'Graffiti' de culto
Hace años pude leer un libro que no se había escrito. Ocurrió en Londres, donde yo era un estudiante de escasos medios que trataba de ampliar su cultura sacando en préstamo libros deseados de las bibliotecas públicas, allí muy numerosas y bien surtidas. Pero, nobody is perfect, ni siquiera entre la gente cultivada de Gran Bretaña. Cuando empecé a leer el libro prestado, la funeraria novela de Evelyn Waugh Los seres queridos, ya en la segunda página sufrí un sobresalto. Una mano había escrito con tinta al final de un párrafo la palabra '¡basura!', y a partir de ahí tuve que leer el resto de esa macabra sátira con la compañía indeseable de un furibundo lector anterior armado de pluma estilográfica.
La gran sorpresa me esperaba en la última página impresa, donde el anónimo comentarista manual había garabateado: '¡Esto no puede acabar así! Waugh, eres un perezoso bastardo. Pero tienes remedio', añadiendo a continuación: 'A los lectores futuros de este ejemplar. Si el libro os ha parecido, como a mí, frustrante y falto de energía cómica, escribidme a la dirección adjunta. Siempre que el número de solicitudes sea considerable, yo me comprometo a enviar por correo en un plazo sensato y a bajo coste una extensión de Los seres queridos a la altura del mejor Waugh'.
La verdad es que a mí mismo la novela se me había quedado corta para la portentosa trama desplegada, pero nunca escribí a esa dirección londinense, ahora no recuerdo si por respeto a Waugh o para no hacer gasto. Más de una vez, sin embargo, me acuerdo de aquella obra virtual avant la lettre, y la he buscado tardíamente -sin éxito- en el ameno ensayo de H. J. Jackson Marginalia: Readers writing in books, que acaba de publicar Yale University Press.
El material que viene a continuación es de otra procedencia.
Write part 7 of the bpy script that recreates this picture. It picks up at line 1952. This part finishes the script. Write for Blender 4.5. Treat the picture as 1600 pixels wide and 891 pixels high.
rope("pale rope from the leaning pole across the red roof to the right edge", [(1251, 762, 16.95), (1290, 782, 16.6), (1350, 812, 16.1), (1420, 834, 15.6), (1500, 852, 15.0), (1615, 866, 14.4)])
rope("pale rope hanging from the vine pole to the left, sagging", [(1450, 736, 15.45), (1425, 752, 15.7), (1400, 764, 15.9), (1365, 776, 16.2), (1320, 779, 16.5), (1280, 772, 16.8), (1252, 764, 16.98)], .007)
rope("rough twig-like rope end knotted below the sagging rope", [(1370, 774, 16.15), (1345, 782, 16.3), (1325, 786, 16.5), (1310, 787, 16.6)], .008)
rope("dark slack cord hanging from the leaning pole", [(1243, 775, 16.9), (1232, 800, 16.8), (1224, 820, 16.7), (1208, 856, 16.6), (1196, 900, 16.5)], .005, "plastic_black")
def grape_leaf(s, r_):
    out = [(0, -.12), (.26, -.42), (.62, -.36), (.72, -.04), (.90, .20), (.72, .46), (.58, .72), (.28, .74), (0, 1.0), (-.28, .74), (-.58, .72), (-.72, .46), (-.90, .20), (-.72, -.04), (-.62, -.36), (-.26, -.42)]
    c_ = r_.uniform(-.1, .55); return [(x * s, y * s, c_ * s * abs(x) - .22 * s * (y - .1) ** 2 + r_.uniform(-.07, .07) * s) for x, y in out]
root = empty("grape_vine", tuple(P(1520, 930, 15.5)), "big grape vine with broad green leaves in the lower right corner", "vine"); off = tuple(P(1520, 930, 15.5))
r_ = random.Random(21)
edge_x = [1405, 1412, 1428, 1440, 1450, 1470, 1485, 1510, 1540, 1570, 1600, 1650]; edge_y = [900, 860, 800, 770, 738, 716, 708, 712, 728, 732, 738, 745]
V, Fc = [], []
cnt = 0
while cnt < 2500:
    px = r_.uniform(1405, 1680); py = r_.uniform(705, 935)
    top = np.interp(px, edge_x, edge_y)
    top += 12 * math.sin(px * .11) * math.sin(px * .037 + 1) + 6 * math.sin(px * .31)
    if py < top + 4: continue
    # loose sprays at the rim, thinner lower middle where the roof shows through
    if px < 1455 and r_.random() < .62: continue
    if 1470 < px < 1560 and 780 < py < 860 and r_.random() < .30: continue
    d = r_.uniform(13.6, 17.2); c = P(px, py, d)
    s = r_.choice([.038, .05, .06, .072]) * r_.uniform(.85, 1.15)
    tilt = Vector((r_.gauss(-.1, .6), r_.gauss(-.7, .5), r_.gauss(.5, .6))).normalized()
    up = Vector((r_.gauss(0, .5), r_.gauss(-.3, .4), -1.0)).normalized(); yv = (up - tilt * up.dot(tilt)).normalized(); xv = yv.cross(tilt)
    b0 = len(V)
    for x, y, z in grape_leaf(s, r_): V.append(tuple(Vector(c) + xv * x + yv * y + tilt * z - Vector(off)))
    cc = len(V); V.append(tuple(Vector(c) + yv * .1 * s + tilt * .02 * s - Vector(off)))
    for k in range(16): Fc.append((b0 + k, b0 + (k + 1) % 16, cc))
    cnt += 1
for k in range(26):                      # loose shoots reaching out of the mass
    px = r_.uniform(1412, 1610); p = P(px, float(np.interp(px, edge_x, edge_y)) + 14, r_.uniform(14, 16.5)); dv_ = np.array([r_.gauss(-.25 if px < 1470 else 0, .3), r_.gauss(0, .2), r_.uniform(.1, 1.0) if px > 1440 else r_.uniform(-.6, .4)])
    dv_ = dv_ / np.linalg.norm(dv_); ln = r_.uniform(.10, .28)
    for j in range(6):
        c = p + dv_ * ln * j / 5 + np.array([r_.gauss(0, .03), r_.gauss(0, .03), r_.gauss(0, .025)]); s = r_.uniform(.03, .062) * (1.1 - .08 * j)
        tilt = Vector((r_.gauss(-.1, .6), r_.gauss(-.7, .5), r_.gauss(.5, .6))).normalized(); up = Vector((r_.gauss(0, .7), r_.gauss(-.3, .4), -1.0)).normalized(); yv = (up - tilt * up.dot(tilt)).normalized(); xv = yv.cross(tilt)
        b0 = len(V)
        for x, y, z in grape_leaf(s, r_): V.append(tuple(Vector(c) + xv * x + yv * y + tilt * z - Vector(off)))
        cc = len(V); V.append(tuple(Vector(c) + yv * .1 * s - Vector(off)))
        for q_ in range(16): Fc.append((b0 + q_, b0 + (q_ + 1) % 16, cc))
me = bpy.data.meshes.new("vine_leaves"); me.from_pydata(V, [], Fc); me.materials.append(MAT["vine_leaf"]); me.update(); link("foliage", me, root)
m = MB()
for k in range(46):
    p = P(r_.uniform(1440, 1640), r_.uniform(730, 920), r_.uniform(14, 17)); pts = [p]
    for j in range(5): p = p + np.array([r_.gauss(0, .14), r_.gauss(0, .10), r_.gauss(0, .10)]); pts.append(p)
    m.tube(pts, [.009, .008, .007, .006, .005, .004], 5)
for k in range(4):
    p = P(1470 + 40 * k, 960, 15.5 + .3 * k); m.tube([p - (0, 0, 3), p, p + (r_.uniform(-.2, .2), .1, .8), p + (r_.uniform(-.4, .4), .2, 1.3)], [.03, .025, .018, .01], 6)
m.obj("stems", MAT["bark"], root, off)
Es un libro absurda y minuciosamente delicioso sobre gente absurdamente puntillosa, pedante, justiciera. Y muy culta, ya que la mayor parte de los grafiteros de libros citados por Jackson son escritores y artistas conocidos, aun así respetuosos de lo ajeno; suelen escribir los comentarios en ejemplares de su propiedad.
Por lo demás, pueden ser igual de gamberros que mi predecesor inglés en Los seres queridos. Nabokov, por ejemplo, se mofa al margen de La metamorfosis de la ignorancia entomológica de los estudiosos y críticos literarios; según la descripción de Kafka, no es en cucaracha, sino algo distinto, en lo que se transforma Gregorio Samsa. La autora de Marginalia recoge también sabrosos apuntes manuscritos de Wallace Stevens en páginas de Wordsworth, de Jeremy Bentham en las de Edmund Burke, de E. E. Cummings a partir de lo escrito en una obra suya por Simone de Beauvoir.
Mi favorito -sigo colgado de aquella experiencia mía imborrable- es Ezra Pound utilizando su ejemplar de segunda mano de la poesía de Swinburne no para enmendar al poeta inglés, sino para mostrar su más enérgico desacuerdo con los comentarios marginales del primer dueño del libro. Yo nunca me atreví a eso en la novela de Waugh.
Pero sí confieso aquí pertenecer al género que subraya, glosa y juzga a mano lo leído. Y seguiré haciéndolo, me temo, a pesar de las palabras del Dr. Johnson (por cierto, uno de los autores más grafiteados de la historia del libro) que cita H. J. Jackson.
Los lectores que anotan sus libros se cargan superfluamente la mente, dice el Dr. Johnson, 'reprimen la vehemencia de la curiosidad con inútiles deliberaciones, y con interrupciones frecuentes rompen el flujo de la narración o el encadenamiento de la razón'. Y todo -aquí el sabio doctor quizá esté en lo cierto- para 'cerrar al final el volumen y olvidar a la vez los pasajes y las anotaciones'.